XPeng on 29 Jun 23 launched G6 at a price of Rmb209,900-276,900, Rmb15,000 lower than the presales prices. G6 is a mid-sized (B-segment) pure electric SUV, which is aimed at the segment of Tesla Model Y with a price tag of Rmb263,900-363,900. XPeng started pre-sales of the G6 on 9 Jun 23, and has since received 35,000 pre-sales orders. The debut of G6 will probably boost XPeng’s sales to over 10,000 units in Jul 23, which we have factored in. It remains to see whether XPeng’s new product will deliver sustainable sales growth, given the failures of G9 and P7i.

ACTIONS

Maintain UNDERWEIGHT on auto sector with preference for EV segment. Based on the expected drop in sales and intensifying price war in China’s ICE-car market, we maintain UNDERWEIGHT on the auto sector. However, based on the expected faster EV sales CAGR of 30% in 2023-25, we still like the EV segment. Given the declines in battery material prices due to increasing supply, we prefer midstream and downstream EV plays.

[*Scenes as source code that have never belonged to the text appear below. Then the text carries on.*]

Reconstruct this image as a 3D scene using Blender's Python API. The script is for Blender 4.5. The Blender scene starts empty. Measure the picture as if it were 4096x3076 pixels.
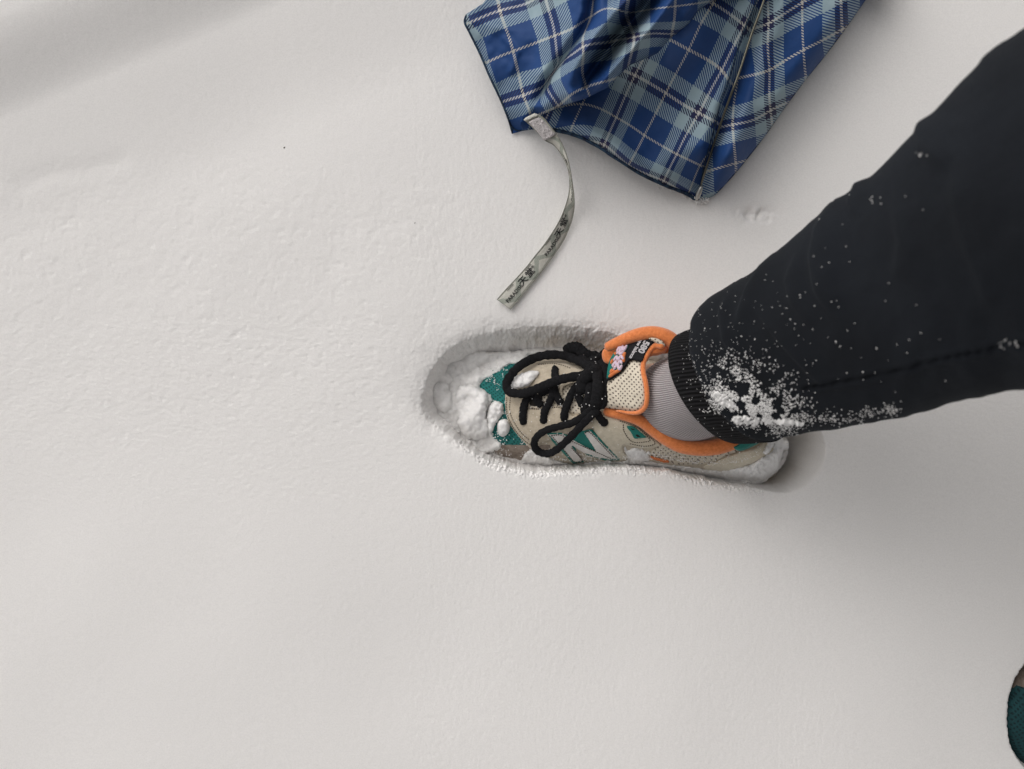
import bpy, bmesh, math, random
import numpy as np
from mathutils import Vector, Matrix
from mathutils.geometry import delaunay_2d_cdt
random.seed(7); rng = np.random.default_rng(7)
C = bpy.context.scene.collection
SC = bpy.context.scene
# ------------------------------------------------------------------ camera
H = 0.72                       # phone held 0.72 m above the snow, looking straight down
SPX = 0.916 / 4096             # metres per photo pixel on the snow surface
cam = bpy.data.cameras.new('camera'); camo = bpy.data.objects.new('camera', cam); C.objects.link(camo)
camo.location = (0, 0, H); camo.rotation_euler = (0, 0, 0)
cam.sensor_width = 36; cam.lens = 36 * H / 0.916
cam.clip_start = 0.01; cam.clip_end = 500
cam.dof.use_dof = True; cam.dof.focus_distance = 0.68; cam.dof.aperture_fstop = 5.0
SC.camera = camo
# ------------------------------------------------------------------ light: overcast sky, soft sun from the upper left
SUN_EL, SUN_AZ = math.radians(40), math.radians(132)      # azimuth measured from +x towards +y
w = bpy.data.worlds.new('World'); SC.world = w; w.use_nodes = True
nt = w.node_tree; bg = nt.nodes['Background']
sky = nt.nodes.new('ShaderNodeTexSky'); sky.sky_type = 'NISHITA'; sky.sun_disc = False
sky.sun_elevation = SUN_EL; sky.sun_rotation = math.pi/2 - SUN_AZ
sky.dust_density = 4.0; sky.ozone_density = 1.0
hs = nt.nodes.new('ShaderNodeHueSaturation'); hs.inputs['Saturation'].default_value = 0.06
tint = nt.nodes.new('ShaderNodeMix'); tint.data_type = 'RGBA'; tint.blend_type = 'MULTIPLY'; tint.inputs[0].default_value = 1
tint.inputs[7].default_value = (1.0, 0.975, 0.955, 1)
nt.links.new(sky.outputs[0], hs.inputs['Color']); nt.links.new(hs.outputs[0], tint.inputs[6]); nt.links.new(tint.outputs[2], bg.inputs[0])
bg.inputs[1].default_value = 0.14
sl = bpy.data.lights.new('sun', 'SUN'); sl.energy = 0.85; sl.angle = math.radians(85); sl.color = (1, 0.965, 0.93)
so = bpy.data.objects.new('sun', sl); C.objects.link(so)
sd = Vector((math.cos(SUN_EL)*math.cos(SUN_AZ), math.cos(SUN_EL)*math.sin(SUN_AZ), math.sin(SUN_EL)))
so.rotation_euler = sd.to_track_quat('Z', 'Y').to_euler(); so.location = (-1, 1, 2)
SC.view_settings.view_transform = 'Standard'; SC.view_settings.look = 'None'; SC.view_settings.gamma = 1
SC.view_settings.exposure = -0.26
SC.cycles.max_bounces = 8; SC.cycles.diffuse_bounces = 4
# ------------------------------------------------------------------ small maths
def P(px, py, z):
    """photo pixel (4096 wide) at height z -> world"""
    k = SPX * (H - z) / H
    return np.stack([(px - 2048) * k, -(py - 1538) * k, np.broadcast_to(z, np.shape(px)) + 0*px], -1)
def PX(x, y, z):
    k = SPX * (H - z) / H
    return x / k + 2048, 1538 - y / k
def A(pts, ox=0, oy=0, s=1.0):
    a = np.array(pts, float); a[:, 0] = ox + a[:, 0]/s; a[:, 1] = oy + a[:, 1]/s; return a
Z1 = lambda p: A(p, 1800, 0, 2.458)
Z2 = lambda p: A(p, 2600, 0, 2.458)
Z3 = lambda p: A(p, 2300, 400, 3.403)
K2 = lambda p: A(p, 1900, 1300, 2.765)
K3 = lambda p: A(p, 2400, 1300, 2.765)
K5 = lambda p: A(p, 1950, 420, 1.9775)
G6 = lambda p: A(p, 2600, 100, 0.977)
def smooth(t): t = np.clip(t, 0, 1); return t*t*(3-2*t)
_tab = rng.random((256, 256))
def vnoise(x, y):
    xi = np.floor(x).astype(int); yi = np.floor(y).astype(int); fx = x-xi; fy = y-yi
    fx = fx*fx*fx*(fx*(fx*6-15)+10); fy = fy*fy*fy*(fy*(fy*6-15)+10)
    a = _tab[xi & 255, yi & 255]; b = _tab[(xi+1) & 255, yi & 255]; c = _tab[xi & 255, (yi+1) & 255]; d = _tab[(xi+1) & 255, (yi+1) & 255]
    return (a*(1-fx)+b*fx)*(1-fy)+(c*(1-fx)+d*fx)*fy - 0.5
def fbm(x, y, o=4, g=0.5):
    r = 0; a = 1
    for i in range(o):
        ca, sa = math.cos(0.6+1.1*i), math.sin(0.6+1.1*i); q = 2.03**i
        r = r + a*vnoise((ca*x-sa*y)*q+17.3*i+40, (sa*x+ca*y)*q+9.1*i+70); a *= g
    return r
def seg_dist(px, py, pl, closed=False):
    """distance to polyline, parameter along it"""
    pl = np.asarray(pl, float)
    if closed: pl = np.vstack([pl, pl[:1]])
    best = np.full(np.shape(px), 1e9); bt = np.zeros(np.shape(px)); side = np.zeros(np.shape(px))
    n = len(pl)-1
    for i in range(n):
        a, b = pl[i], pl[i+1]; d = b-a; L = d@d + 1e-9
        t = np.clip(((px-a[0])*d[0]+(py-a[1])*d[1])/L, 0, 1)
        ex = px-(a[0]+t*d[0]); ey = py-(a[1]+t*d[1]); dd = np.hypot(ex, ey)
        m = dd < best
        best = np.where(m, dd, best); bt = np.where(m, (i+t)/n, bt); side = np.where(m, np.sign(d[0]*ey-d[1]*ex), side)
    return best, bt, side
def inside(px, py, poly):
    r = np.zeros(np.shape(px), bool); n = len(poly)
    for i in range(n):
        x1, y1 = poly[i]; x2, y2 = poly[(i+1) % n]
        if y1 == y2: continue
        c = ((y1 > py) != (y2 > py)) & (px < (x2-x1)*(py-y1)/(y2-y1)+x1)
        r ^= c
    return r
def spline(pts, n=8, closed=False):
    p = [np.array(q, float) for q in pts]; out = []
    m = len(p); rngi = range(m if closed else m-1)
    for i in rngi:
        p0 = p[(i-1) % m] if (closed or i > 0) else p[0]*2-p[1]
        p1 = p[i]; p2 = p[(i+1) % m]
        p3 = p[(i+2) % m] if (closed or i+2 < m) else p[-1]*2-p[-2]
        for k in range(n):
            t = k/n
            out.append(0.5*((2*p1)+(-p0+p2)*t+(2*p0-5*p1+4*p2-p3)*t*t+(-p0+3*p1-3*p2+p3)*t**3))
    if not closed: out.append(p[-1])
    return np.array(out)
def tps(src, dst):
    src = np.asarray(src, float); dst = np.asarray(dst, float); s = 300.0
    X = src/s; n = len(X)
    d = np.hypot(X[:, None, 0]-X[None, :, 0], X[:, None, 1]-X[None, :, 1])
    K = np.where(d > 0, d*d*np.log(d+1e-12), 0) + np.eye(n)*2e-3
    Pm = np.hstack([np.ones((n, 1)), X]); L = np.zeros((n+3, n+3)); L[:n, :n] = K; L[:n, n:] = Pm; L[n:, :n] = Pm.T
    W = np.linalg.solve(L, np.vstack([dst, np.zeros((3, 2))]))
    def f(px, py):
        px = np.asarray(px)/s; py = np.asarray(py)/s; out = W[n]+px[:, None]*W[n+1]+py[:, None]*W[n+2]
        for i in range(n):
            r = np.hypot(px-X[i, 0], py-X[i, 1]); out = out + (r*r*np.log(r+1e-12))[:, None]*W[i]
        return out
    return f
# ------------------------------------------------------------------ materials
def lin(c): return tuple((v/255/12.92 if v/255 <= .04045 else ((v/255+.055)/1.055)**2.4) for v in c)
def mat(name, col, rough=0.8, sheen=0.0, spec=0.3):
    m = bpy.data.materials.new(name); m.use_nodes = True; b = m.node_tree.nodes['Principled BSDF']
    b.inputs['Base Color'].default_value = (*col, 1); b.inputs['Roughness'].default_value = rough
    b.inputs['Specular IOR Level'].default_value = spec
    if sheen: b.inputs['Sheen Weight'].default_value = sheen; b.inputs['Sheen Roughness'].default_value = 0.5
    return m, m.node_tree, b
class N:
    def __init__(s, t): s.t = t
    def n(s, typ, **k):
        o = s.t.nodes.new(typ)
        for a, v in k.items(): setattr(o, a, v)
        return o
    def math(s, op, a, b=None, c=None):
        o = s.n('ShaderNodeMath', operation=op)
        for i, v in enumerate((a, b, c)):
            if v is None: continue
            if hasattr(v, 'is_output') : s.t.links.new(v, o.inputs[i])
            else: o.inputs[i].default_value = v
        return o.outputs[0]
    def link(s, a, b): s.t.links.new(a, b)
    def ramp(s, f, st, const=False):
        r = s.n('ShaderNodeValToRGB'); cr = r.color_ramp
        if const: cr.interpolation = 'CONSTANT'
        while len(cr.elements) < len(st): cr.elements.new(0.5)
        for e, (p, c) in zip(cr.elements, st): e.position = p; e.color = (*c, 1)
        s.link(f, r.inputs[0]); return r.outputs[0]
    def mix(s, f, a, b):
        m = s.n('ShaderNodeMix', data_type='RGBA')
        for i, v in ((0, f), (6, a), (7, b)):
            if hasattr(v, 'is_output'): s.link(v, m.inputs[i])
            elif i == 0: m.inputs[i].default_value = v
            else: m.inputs[i].default_value = (*v, 1)
        return m.outputs[2]
    def noise(s, scale, detail=3, rough=0.6, vec=None):
        o = s.n('ShaderNodeTexNoise'); o.inputs['Scale'].default_value = scale; o.inputs['Detail'].default_value = detail; o.inputs['Roughness'].default_value = rough
        if vec is None: vec = s.n('ShaderNodeTexCoord').outputs['Object']
        s.link(vec, o.inputs['Vector']); return o.outputs[0]
    def bump(s, h, b, dist=0.001, st=1.0):
        o = s.n('ShaderNodeBump'); o.inputs['Distance'].default_value = dist; o.inputs['Strength'].default_value = st
        s.link(h, o.inputs['Height']); s.link(o.outputs[0], b.inputs['Normal'])
def noisy(name, c1, c2, scale, rough=0.9, bump=0.0006, sheen=0.0, spec=0.2, bscale=None):
    m, t, b = mat(name, c1, rough, sheen, spec); n = N(t)
    f = n.noise(scale, 4, 0.65); n.link(n.ramp(f, [(0.35, c1), (0.65, c2)]), b.inputs['Base Color'])
    if bump: n.bump(n.noise(bscale or scale*3, 3, 0.7), b, bump)
    return m
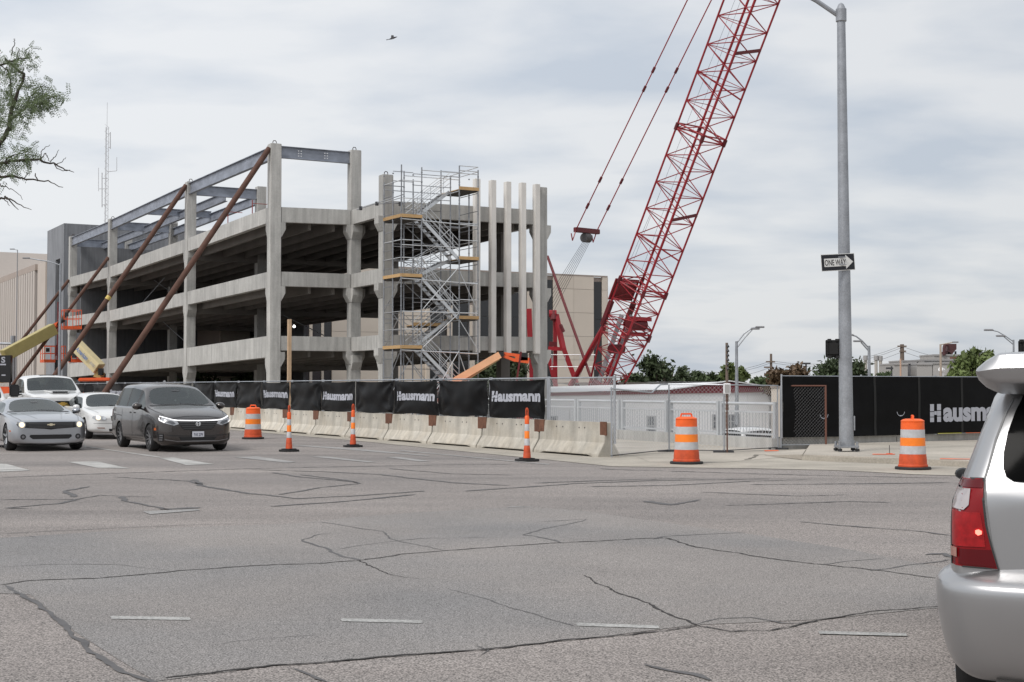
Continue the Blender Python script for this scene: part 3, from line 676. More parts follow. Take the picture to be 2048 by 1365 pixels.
# header plate with lettering, winch and rollers in the lower boom
h = Wb / 2
pl = MB(); c = [bp(8.55, -h * 1.12, h * 1.14), bp(8.55, h * .98, h * 1.14), bp(6.9, h * .98, h * 1.14), bp(6.9, -h * 1.12, h * 1.14)]
pl.prism(c, nn * .12); pl.build('boom_stop_plate', mat('crane_plate_red', (.19, .012, .016), .5), cr, bevel=.02)
vx = (c[1] - c[0]).normalized(); vz = (c[0] - c[3]).normalized()
put_text('boom', 1.7, .26, c[3] + vx * .5 + vz * 1.28 + nn * -.0, vx, vz, mat('boom_letter', (.7, .7, .7), .6), 'boom_lettering', cr, off=-0.0, push=lambda a, b, p: p - nn * .006)
MB().bar(bp(5.0, -h, h), bp(6.9, -h, h), .3, .3).build('boom_stop_arm', REDD, cr); MB().bar(bp(5.0, h, h), bp(6.9, h, h), .3, .3).build('boom_stop_arm', REDD, cr)
MB().tube(bp(6.0, -h * .6, -h * .5), bp(6.0, h * .7, -h * .5), .42, 16).build('winch_drum', REDD, cr)
MB().bar(bp(6.5, -h, -h * .6), bp(6.5, h, -h * .6), .22, .28).build('winch_frame', REDP, cr); MB().bar(bp(5.3, -h, -h * .6), bp(5.3, h, -h * .6), .22, .28).build('winch_frame', REDP, cr)
MB().tube(bp(3.6, -h * .5, h * .2), bp(3.6, h * .5, h * .2), .35, 14).build('sheave', REDD, cr)
for a in (-.55, .55):
    MB().bar(bp(-1.5, a, .15), bp(6.2, a, .45), .1, .36).build('boom_ladder_plate', mat('grey_plate', (.35, .33, .35), .5, .3), cr)
# foot of the boom, base frame
MB().bar(bp(-1.2, -.8, 0), bp(1.0, -.9, 0), .5, .8).build('boom_foot', REDD, cr); MB().bar(bp(-1.2, .8, 0), bp(1.0, .9, 0), .5, .8).build('boom_foot', REDD, cr)
bs = MB(); f0 = B0 - hz * 3.5 - Vector((0, 0, B0.z + 0.2))
bs.bar(f0 - hz * 4, f0 + hz * 4, 3.2, 1.2); bs.build('revolving_deck', REDP, cr)
for sgn in (-1, 1):
    c0 = f0 + lat * sgn * 2.6 - Vector((0, 0, 1.2)); MB().bar(c0 - hz * 4, c0 + hz * 4, 1.0, 1.2).build('crawler_track', CABLE, cr, bevel=.2)
# boom pendants, spreader bar, live mast ropes, gantry
SPR_ = [at(1152, 460, 108), at(1193, 464, 110)]
tops = [at(1375, 0, 99), at(1423, 0, 101)]
for a, b in zip(SPR_, tops):
    d = (b - a); e = a + d * 1.5
    MB().tube(a, e, .045, 6).build('pendant_line', REDP, cr)
    for f in (.10, .22, .62, .7): 
        q = a + d * f; MB().tube(q, q + d.normalized() * .45, .1, 8).build('pendant_link', REDD, cr)
MB().bar(SPR_[0] + (SPR_[0] - SPR_[1]) * .05, SPR_[1] + (SPR_[1] - SPR_[0]) * .1, .35, .38).build('spreader_bar', REDD, cr, bevel=.04)
m = (SPR_[0] + SPR_[1]) / 2 - Vector((0, 0, .55)); ax = (SPR_[1] - SPR_[0]).normalized()
MB().tube(m - ax * .33, m + ax * .33, .36, 16).build('sheave_block', mat('sheave_grey', (.09, .085, .085), .5, .3), cr)
for a in SPR_:
    q = a - Vector((0, 0, .4)); MB().path([a, q + ax * -.2, q + ax * -.45 - Vector((0, 0, .45)), q + ax * -.6 + Vector((0, 0, .1))], .045, 5).build('hook_arm', REDP, cr)
gant = at(1106, 628, 112)
for k in range(6):
    a = m + ax * (-.42 + k * .17) - Vector((0, 0, .3)); b = at(1082 + k * 5.2, 618 + k * .8, 112)
    MB().tube(a, b, .018, 4).build('hoist_rope', CABLE, cr)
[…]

Our top BUYs include BYD (1211 HK/BUY/Target: HK$590.00), CATL (300750 CH/BUY/Target: Rmb390.00), and Li Auto (2015 HK/BUY/Target: HK$246.00). In particular, BYD is the most geared to tap the EV market growth, given its strong product pipelines, dominant position in the PHEV market and vertically-integrated business model. We are also adding back Li Auto to our top BUY list after upgrading the target price to HK$246.00 based on stronger earnings growth and sales growth in 2023-25. Our BUY calls are in order of preference: BYD, CATL, Li Auto, Yadea, Fuyao Glass, Minth, Ningbo Xusheng, EVE Energy, Nexteer and Weichai Power. Maintain SELL on Ganfeng Lithium, Tinci Materials, GEM, Great Wall Motor, Guangzhou Auto and Zhongsheng.